RyaNtheSlayA wrote:Feeling like you're being left behind by your friends is one of the worst feelings.
I guess it's inevitable - I'm a good two-three years behind most of them in education and "career" (if you can call waiting tables a career) and most of them were/are at far more prestigious schools with much better opportunities than those I have access to. I can't afford to eat out at the places they like to go. Can't do the things they do because I don't have the time. I feel left out of conversations because I don't necessarily have the basis of knowledge they do on a lot of subjects.
I don't know why they bother including me still.
I just needed to vent a bit about that.
Are these high school friends? Of the people I went to high school with, I still talk to one of them, and that's only rarely. At this point the closest and best friendships I have were formed during my college years or are related to those college friends in some way.
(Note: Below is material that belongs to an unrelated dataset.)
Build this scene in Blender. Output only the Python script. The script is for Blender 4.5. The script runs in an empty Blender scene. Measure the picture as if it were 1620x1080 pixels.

And situations change through the years. The "left behind" feeling ain't a nice one, but I understand it too having done grad school and being unemployed for a couple of years afterward while many of my pals found careers in their fields. Hell, they were getting married and considering kids while my relationship was falling apart. I'm still not married, nor have kids, nor own a house like many of them do. But eventually you get past those hurdles and realize that it doesn't matter as much as you thought it did, and life is far messier than you were led to believe when you were young. You're still an adult, and your journey is your own no matter what.